His collections include petrified crabs, rocks and beach glass that have washed up on the shores of the beach.

He'd amassed a collection of three five-gallon buckets of colored beach glass before he decided just what he wanted to do with it all. Chief Cogar began creating sculptures with the bits of smooth broken glass, beginning with a green glass turtle. Soon other nautical creatures came to life, including a dolphin, a shark, a mermaid and a crab made from petrified crabs.

"They're fun things, something you can share and move around," he said. "They're one-of-a-kind pieces; you won't find another just like it."

In addition to sculpting with beach glass, Chief Cogar also carves wood, builds models and takes photographs.

He said that variety of hobbies prevents him from getting bored.

"If you get too bored with one hobby, you do another one," he said. "You don't want an industrialized assembly line for your hobby."

This passion for his craft reflects in his service with the 44th APS.

"His attention to detail and pride in his workmanship with his artwork and sculptures manifests itself in the unit through his pride and in the high standards with his military work ethics, results-oriented expectations and professionalism," said Senior Master Sgt. Carlos Shoda, 44th APS Air Transportation Manager.

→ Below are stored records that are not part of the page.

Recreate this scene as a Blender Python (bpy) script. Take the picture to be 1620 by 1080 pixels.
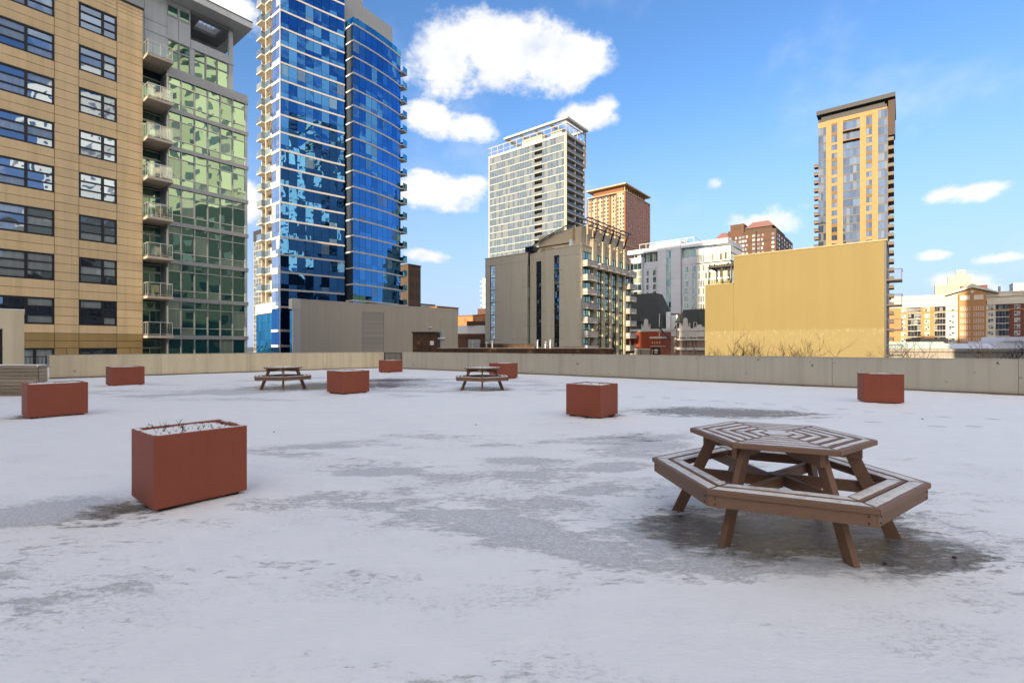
import bpy, bmesh, math, random
from mathutils import Vector, Matrix, noise as mnoise

for _o in list(bpy.data.objects):
    bpy.data.objects.remove(_o)
scene = bpy.context.scene
COL = scene.collection
R = math.radians

# ------------------------------------------------------------------ camera
cam_data = bpy.data.cameras.new("camera")
cam_data.sensor_width = 36.0
cam_data.lens = 17.11
cam_data.shift_y = 0.0043
cam_data.clip_start = 0.05
cam_data.clip_end = 6000
cam = bpy.data.objects.new("camera", cam_data)
cam.location = (0, 0, 1.52)
cam.rotation_euler = (R(90), 0, 0)
COL.objects.link(cam)
scene.camera = cam

# ------------------------------------------------------------------ exposure, light
scene.render.engine = 'CYCLES'
scene.view_settings.view_transform = 'Standard'
scene.view_settings.look = 'None'
scene.view_settings.gamma = 1.0
scene.view_settings.use_curve_mapping = False
scene.view_settings.exposure = 2.22
scene.cycles.use_denoising = True
scene.cycles.max_bounces = 8
scene.cycles.sample_clamp_indirect = 6.0

SUN_EL = R(15.0)
SUN_H = Vector((-0.56, -0.83))
SUN_H.normalize()
SUN = Vector((SUN_H.x * math.cos(SUN_EL), SUN_H.y * math.cos(SUN_EL), math.sin(SUN_EL)))
sun_data = bpy.data.lights.new("sun", 'SUN')
sun_data.energy = 2.0
sun_data.angle = R(0.5)
sun_data.color = (1.0, 0.85, 0.62)
sun = bpy.data.objects.new("sun", sun_data)
sun.rotation_mode = 'QUATERNION'
sun.rotation_quaternion = SUN.to_track_quat('Z', 'Y')
sun.location = (0, -20, 60)
COL.objects.link(sun)


def direction(px, py):
    """unit direction of an azimuth / elevation given as tangents"""
    return Vector((px, 1.0, py)).normalized()


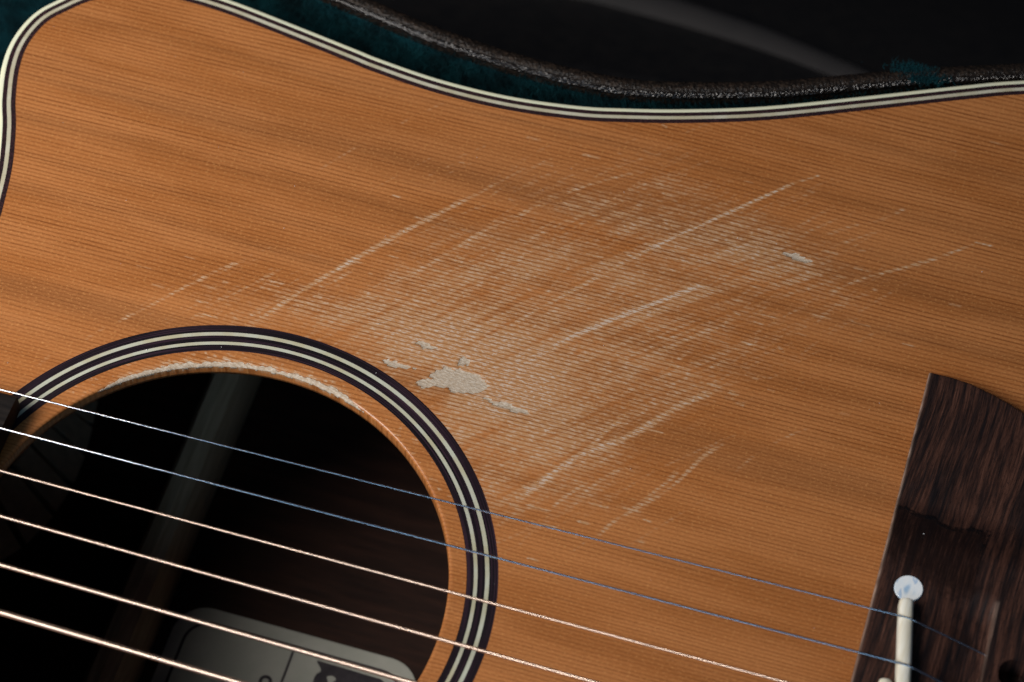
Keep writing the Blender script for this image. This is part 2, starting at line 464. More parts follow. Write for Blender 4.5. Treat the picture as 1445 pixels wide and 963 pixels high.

"As much as he goes out of his way to 'think green' using 100 percent recyclable materials at no cost to create his works of art, he also subscribes to the concept that we do what we can with the limited resources we have to get the job done," Sergeant Shoda said.

For Chief Cogar it is more basic than this.

"I do it because I enjoy it, not for world popularity," he said.

Chief Cogar said he shows the sculptures and other works on occasion at different venues throughout Guam, such as art shows or charity fund raisers, but does not sell his work. He said he enjoys creating things and prefers to keep his art as a hobby and a way of relaxing.